Si consiguiéramos solamente el cumplimiento estricto de los reglamentos disciplinarios que tenemos en los centros de producción o servicios, o las medidas de ordenamiento y protección de las cuales disponemos para asegurar el buen funcionamiento de cualquier entidad, incluyendo su entorno, eliminariamos ya un porcentaje significativo de las manifestaciones de desorden y desobediencia cívica que nos afectan.
Pensemos si no en cuántas actuaciones nocivas para la economía o para la convivencia de una comunidad tienen lugar en nuestros centros de trabajo o alrededor de su espacio físico, que pueden ir desde el portal de una tienda repleta de revendedores hasta la contaminación sonora que producen determinadas instalaciones recreativas, sin que haya una reacción del colectivo para denunciarlas e intentar remediarlas, o al menos procurar contenerlas y aliviarlas.
Y no es que el Estado deje el asunto solamente a la buena voluntad o exigencia de sus eslabones en la base. La prensa publicó hace pocos días, por ejemplo, una oportuna respuesta del Ministerio de Justicia donde informan que “en consideración al proceso de perfeccionamiento del modelo económico y social, un grupo de trabajo temporal, integrado por varios órganos y organismos relacionados con el tema, trabaja la política para el perfeccionamiento del sistema de contravenciones en el país, justamente con el objetivo de evaluar y analizar integralmente la legislación, los tipos de medidas imponibles, los procedimientos legalmente establecidos, el funcionamiento de los órganos impositores y de los cuerpos de inspectores, así como otros aspectos que resulten necesarios”.

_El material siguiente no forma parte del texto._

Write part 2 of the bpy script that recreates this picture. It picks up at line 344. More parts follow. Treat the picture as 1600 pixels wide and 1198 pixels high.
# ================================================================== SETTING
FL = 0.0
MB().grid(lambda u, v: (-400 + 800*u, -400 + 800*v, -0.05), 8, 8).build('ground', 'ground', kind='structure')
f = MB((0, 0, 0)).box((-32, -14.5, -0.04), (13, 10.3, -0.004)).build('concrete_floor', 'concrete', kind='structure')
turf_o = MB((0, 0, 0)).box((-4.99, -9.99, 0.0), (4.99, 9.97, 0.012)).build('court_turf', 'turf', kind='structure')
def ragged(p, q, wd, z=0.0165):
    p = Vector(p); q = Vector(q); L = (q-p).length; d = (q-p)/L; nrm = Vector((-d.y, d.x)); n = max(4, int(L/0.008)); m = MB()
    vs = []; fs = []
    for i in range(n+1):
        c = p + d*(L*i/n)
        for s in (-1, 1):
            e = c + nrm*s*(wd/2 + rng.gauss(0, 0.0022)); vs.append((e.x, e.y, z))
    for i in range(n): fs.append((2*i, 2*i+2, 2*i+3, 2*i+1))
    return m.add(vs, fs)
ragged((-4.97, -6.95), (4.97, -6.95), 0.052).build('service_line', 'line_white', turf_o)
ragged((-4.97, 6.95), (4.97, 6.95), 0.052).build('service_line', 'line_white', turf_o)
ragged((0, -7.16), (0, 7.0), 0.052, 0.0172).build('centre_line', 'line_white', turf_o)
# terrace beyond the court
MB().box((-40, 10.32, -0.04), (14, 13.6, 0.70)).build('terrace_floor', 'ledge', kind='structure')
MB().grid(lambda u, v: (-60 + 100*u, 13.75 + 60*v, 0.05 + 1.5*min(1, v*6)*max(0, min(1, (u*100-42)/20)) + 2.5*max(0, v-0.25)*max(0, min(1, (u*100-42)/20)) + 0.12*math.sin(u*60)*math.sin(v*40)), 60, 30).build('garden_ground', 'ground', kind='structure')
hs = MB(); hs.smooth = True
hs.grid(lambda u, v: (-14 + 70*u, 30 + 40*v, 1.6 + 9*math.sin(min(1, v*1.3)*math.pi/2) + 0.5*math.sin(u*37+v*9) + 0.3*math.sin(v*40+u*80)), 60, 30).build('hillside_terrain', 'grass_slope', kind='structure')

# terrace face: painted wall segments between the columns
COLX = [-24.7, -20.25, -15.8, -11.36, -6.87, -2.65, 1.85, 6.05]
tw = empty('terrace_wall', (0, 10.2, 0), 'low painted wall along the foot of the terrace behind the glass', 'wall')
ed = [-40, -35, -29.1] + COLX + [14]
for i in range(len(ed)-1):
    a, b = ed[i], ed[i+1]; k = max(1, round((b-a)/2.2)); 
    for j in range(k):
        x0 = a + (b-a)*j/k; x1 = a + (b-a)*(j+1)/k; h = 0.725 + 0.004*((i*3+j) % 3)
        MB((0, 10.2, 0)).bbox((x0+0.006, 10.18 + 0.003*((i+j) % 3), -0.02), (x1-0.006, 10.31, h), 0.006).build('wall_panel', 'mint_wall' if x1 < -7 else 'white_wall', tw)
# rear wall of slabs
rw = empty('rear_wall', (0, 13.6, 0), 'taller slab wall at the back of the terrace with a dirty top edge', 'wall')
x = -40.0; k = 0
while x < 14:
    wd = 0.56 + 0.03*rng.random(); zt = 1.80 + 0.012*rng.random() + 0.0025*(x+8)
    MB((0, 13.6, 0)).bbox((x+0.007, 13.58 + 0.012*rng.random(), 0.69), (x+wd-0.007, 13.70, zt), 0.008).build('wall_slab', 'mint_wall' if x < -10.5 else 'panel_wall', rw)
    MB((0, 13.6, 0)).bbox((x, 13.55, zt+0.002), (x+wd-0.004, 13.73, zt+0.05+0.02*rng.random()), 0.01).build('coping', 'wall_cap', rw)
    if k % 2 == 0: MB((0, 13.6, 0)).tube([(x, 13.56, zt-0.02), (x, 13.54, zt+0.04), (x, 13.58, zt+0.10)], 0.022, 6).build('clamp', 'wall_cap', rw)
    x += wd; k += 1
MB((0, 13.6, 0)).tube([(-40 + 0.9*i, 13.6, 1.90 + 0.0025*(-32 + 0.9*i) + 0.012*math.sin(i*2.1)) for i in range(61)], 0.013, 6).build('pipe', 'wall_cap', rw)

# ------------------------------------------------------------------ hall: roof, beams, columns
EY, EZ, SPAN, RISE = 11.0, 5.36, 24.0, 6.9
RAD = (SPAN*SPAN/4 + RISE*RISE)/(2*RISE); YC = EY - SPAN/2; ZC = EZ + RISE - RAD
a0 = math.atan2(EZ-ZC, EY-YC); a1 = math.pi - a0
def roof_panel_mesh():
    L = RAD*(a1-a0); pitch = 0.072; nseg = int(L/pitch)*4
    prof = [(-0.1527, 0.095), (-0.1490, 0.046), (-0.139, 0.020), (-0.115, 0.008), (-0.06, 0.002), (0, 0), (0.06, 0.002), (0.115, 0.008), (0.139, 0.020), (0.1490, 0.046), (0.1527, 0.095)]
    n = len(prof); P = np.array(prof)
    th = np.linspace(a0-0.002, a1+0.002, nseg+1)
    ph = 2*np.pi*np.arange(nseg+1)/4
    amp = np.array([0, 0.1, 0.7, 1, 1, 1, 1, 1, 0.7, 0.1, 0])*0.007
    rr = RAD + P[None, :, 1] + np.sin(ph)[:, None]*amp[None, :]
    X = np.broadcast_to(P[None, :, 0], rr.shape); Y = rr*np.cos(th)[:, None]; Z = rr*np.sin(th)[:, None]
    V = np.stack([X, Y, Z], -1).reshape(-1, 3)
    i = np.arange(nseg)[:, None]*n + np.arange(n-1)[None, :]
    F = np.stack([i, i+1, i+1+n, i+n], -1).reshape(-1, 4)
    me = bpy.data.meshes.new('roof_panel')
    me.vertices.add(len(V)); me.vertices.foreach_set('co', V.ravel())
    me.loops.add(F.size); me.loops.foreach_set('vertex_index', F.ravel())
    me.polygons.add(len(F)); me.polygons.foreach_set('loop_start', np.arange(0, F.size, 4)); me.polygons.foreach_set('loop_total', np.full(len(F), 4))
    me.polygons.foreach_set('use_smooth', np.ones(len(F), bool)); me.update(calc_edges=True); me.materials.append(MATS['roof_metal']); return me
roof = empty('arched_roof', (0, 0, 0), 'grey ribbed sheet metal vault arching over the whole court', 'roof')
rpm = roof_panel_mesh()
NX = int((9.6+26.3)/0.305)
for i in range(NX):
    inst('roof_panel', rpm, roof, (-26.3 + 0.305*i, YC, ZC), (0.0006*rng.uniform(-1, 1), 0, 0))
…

Esta noticia la debemos considerar alentadora, aunque ya sabemos que ni las normas jurídicas, ni las inspecciones más rigurosas o las multas más severas modifican por sí solas los comportamientos sociales inadecuados.
Habrá que movilizar y juntar todas las voluntades y mecanismos posibles, no solamente los punitivos, sino también los de diálogo y discusión constante y franca de estas situaciones tan reiteradas, evidentes y lamentables, propósito este último al cual todavía puede aportar mucho el movimiento sindical como representante y organizador de la clase trabajadora.